Sounds interesting to any person or company that wants to better utilize social media, especially Twitter, in their monetization efforts but Apple has no need for such data in the same way most companies would. It has plenty of money to pay marketing firms to handle those efforts so why buy Topsy?

Apple’s response was nothing new: "Apple buys smaller technology companies from time to time, and we generally do not discuss our purpose or plans," said an Apple spokesperson. Twitter and Topsy aren’t offering up any information either but there’s plenty of speculation.

Related: Latest IBM Data Good For Apple, Bad For Social Media

First, there’s iAd, Apple’s advertising platform. It’s much like Google’s Adwords except that Adwords is a cash cow for Google while iAd, so far, is a failure by Apple standards. Topsy could be helpful in Apple’s effort to attract more users.

How about iTunes? Twitter’s strength is in analyzing real time data. What if it used data from Topsy to recommend songs in real time? Something similar would benefit its iTunes Radio as it competes with Pandora and Spotify.

Finally, Siri already asks for access to a user’s Twitter account. What could it do with information from this new data source?

Others speculate that Apple will charge Topsy engineers with data mining other social networks. What if that same information were available from Facebook, Instagram, or Pinterest?
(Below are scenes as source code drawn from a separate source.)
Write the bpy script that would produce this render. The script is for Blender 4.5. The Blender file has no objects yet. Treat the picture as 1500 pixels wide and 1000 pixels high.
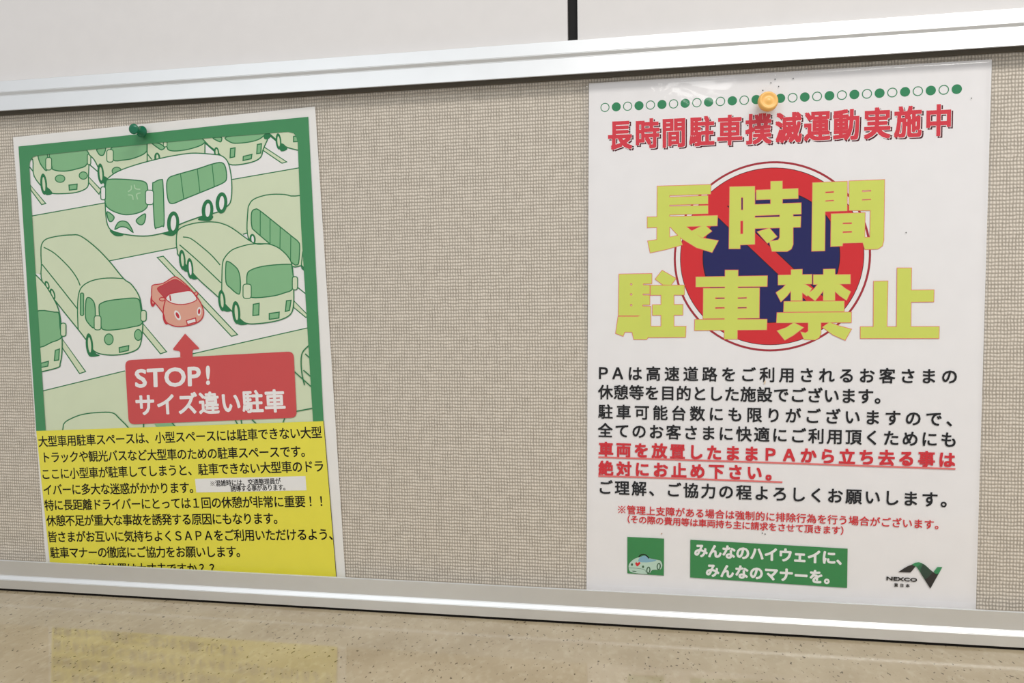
import bpy, bmesh, math, random
import numpy as np
from mathutils import Vector, Matrix
from mathutils.geometry import tessellate_polygon
random.seed(4)

# ------------------------------------------------------------------ camera, world, lights, exposure
S = 0.656            # camera distance from the wall (m)
F = 1150.0           # focal length in pixels of the 1500 px wide frame
EYE = 1.20           # camera height (m)
ANG = (0.0488, 0.1761, -0.0131)
def rotm(a):
    (cx, cy, cz), (sx, sy, sz) = np.cos(a), np.sin(a)
    return (np.array([[cz,-sz,0],[sz,cz,0],[0,0,1]]) @ np.array([[1,0,0],[0,cx,-sx],[0,sx,cx]])
            @ np.array([[cy,0,sy],[0,1,0],[-sy,0,cy]]))
RM = rotm(ANG)
scene = bpy.context.scene
col = scene.collection
cam_d = bpy.data.cameras.new('camera'); cam = bpy.data.objects.new('camera', cam_d); col.objects.link(cam)
def w3(v): return (v[0], v[2], -v[1])          # wall frame (right, down, into the wall) to world
ex, ey, ez = RM.T @ [1,0,0], RM.T @ [0,1,0], RM.T @ [0,0,1]
r_, u_, b_ = Vector(w3(ex)), -Vector(w3(ey)), -Vector(w3(ez))
cam.matrix_world = Matrix(((r_.x,u_.x,b_.x,0),(r_.y,u_.y,b_.y,-S),(r_.z,u_.z,b_.z,EYE),(0,0,0,1)))
cam_d.sensor_width = 36; cam_d.lens = 36*F/1500; cam_d.clip_start = .01
scene.camera = cam

world = bpy.data.worlds.new('room_light'); scene.world = world; world.use_nodes = True
world.node_tree.nodes['Background'].inputs[0].default_value = (.97, .98, 1.0, 1)
world.node_tree.nodes['Background'].inputs[1].default_value = .56
def area(name, loc, target, sx, sy, power, color):
    l = bpy.data.lights.new(name, 'AREA'); l.shape = 'RECTANGLE'; l.size = sx; l.size_y = sy; l.energy = power; l.color = color
    o = bpy.data.objects.new(name, l); col.objects.link(o); o.location = loc
    o.rotation_euler = (Vector(target)-Vector(loc)).to_track_quat('-Z', 'Y').to_euler(); return o
area('ceiling_lamp', (.7, -1.0, 2.55), (.7, -1.0, 0), 1.2, .35, 24, (1, .97, .93))
area('ceiling_lamp', (-1.1, -1.9, 2.55), (-1.1, -1.9, 0), 1.2, .35, 16, (.93, .98, 1))
area('ceiling_lamp', (.35, -3.9, 2.55), (.35, -3.9, 0), .5, 1.2, 8, (1, .99, .97))
vs = scene.view_settings
vs.view_transform = 'Standard'; vs.look = 'None'; vs.exposure = 0; vs.gamma = 1; vs.use_curve_mapping = False

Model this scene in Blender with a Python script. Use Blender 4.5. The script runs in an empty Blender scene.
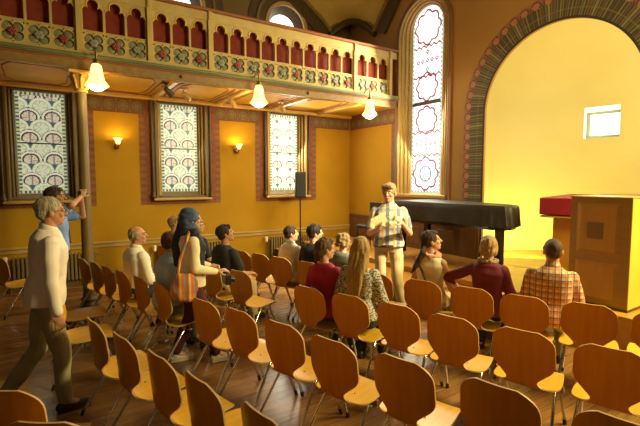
import bpy, bmesh, math, random
import numpy as np
from mathutils import Vector, Matrix, noise
random.seed(7)
S = bpy.context.scene
C = S.collection
PI = math.pi
def R(d): return math.radians(d)

# ------------------------------------------------------------------ camera, world, lights, exposure
cd = bpy.data.cameras.new('camera'); cam = bpy.data.objects.new('camera', cd); C.objects.link(cam)
cam.location = (0, 0, 1.9); cam.rotation_euler = (R(90 - 4.4), 0, R(57))
cd.sensor_width = 36; cd.lens = 427 / 640 * 36; cd.clip_start = .05
S.camera = cam
S.view_settings.view_transform = 'Standard'; S.view_settings.look = 'None'
S.view_settings.gamma = 1; S.view_settings.use_curve_mapping = False
S.view_settings.exposure = 0.0
W = bpy.data.worlds.new('world'); S.world = W; W.use_nodes = True
W.node_tree.nodes['Background'].inputs[0].default_value = (1.0, .80, .42, 1)
W.node_tree.nodes['Background'].inputs[1].default_value = .045

def light(name, kind, loc, energy, color, size=1, sizey=None, target=None, spot=60, blend=.5):
    l = bpy.data.lights.new(name, kind); l.energy = energy; l.color = color
    if kind == 'AREA':
        l.size = size
        if sizey: l.shape = 'RECTANGLE'; l.size_y = sizey
    else: l.shadow_soft_size = size
    if kind == 'SPOT': l.spot_size = R(spot); l.spot_blend = blend
    o = bpy.data.objects.new(name, l); C.objects.link(o); o.location = loc
    if target is not None:
        o.rotation_euler = (Vector(target) - Vector(loc)).to_track_quat('-Z', 'Y').to_euler()
    return o
# daylight through the tall windows on the right hand side of the hall
light('daylight_right', 'AREA', (.6, 6.2, 4.0), 380, (1, .86, .38), 1.6, 2.4, (-3.6, 3.0, -.6))
light('daylight_back', 'AREA', (3.0, -2.5, 5.2), 10, (1, .80, .50), 3, 3, (-4, 2, 1))
# added warm fill from overhead
light('overhead_fill', 'AREA', (-3.0, 4.8, 6.2), 55, (1, .80, .36), 1.6, 1.6, (-4.2, 4.2, 0))
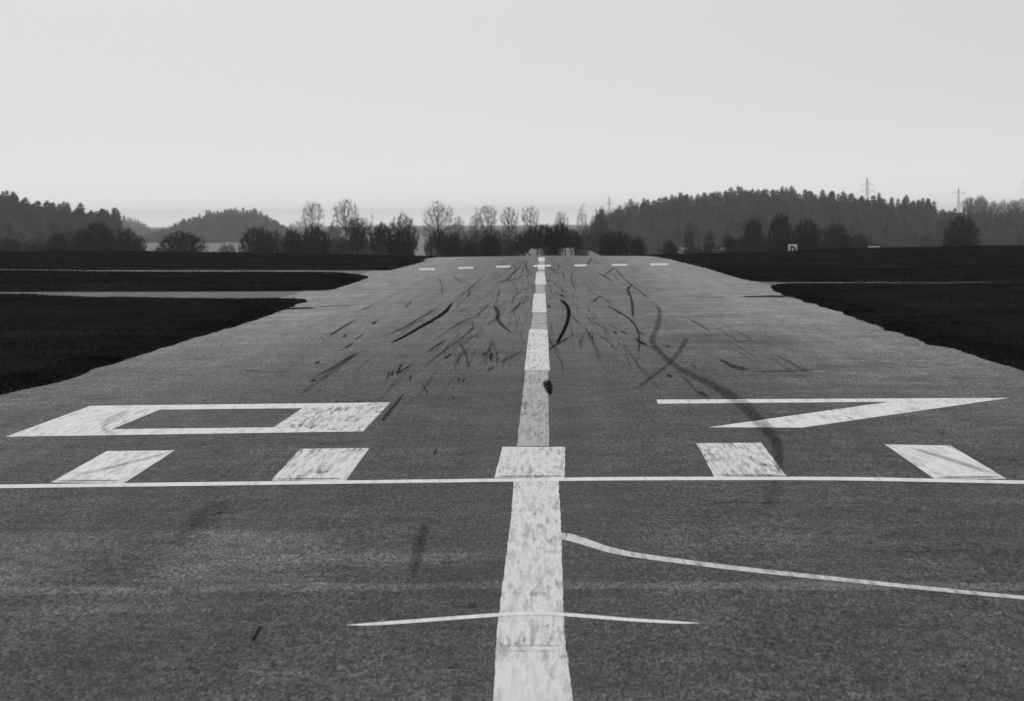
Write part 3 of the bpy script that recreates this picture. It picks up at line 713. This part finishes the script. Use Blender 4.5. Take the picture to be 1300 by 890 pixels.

Apple has made plenty of acquisitions in the past that simply added another tool to make a product or service better. Siri is a great example of Apple’s purchase of a technology that would later end up as a feature. (Apple purchased Siri Inc. in 2010) Topsy could be something similar or Apple may have wanted the talent behind it more than the product itself.

For now, Topsy is still online but the paid service is not.

Disclosure: At the time of this writing, Tim Parker was long Apple.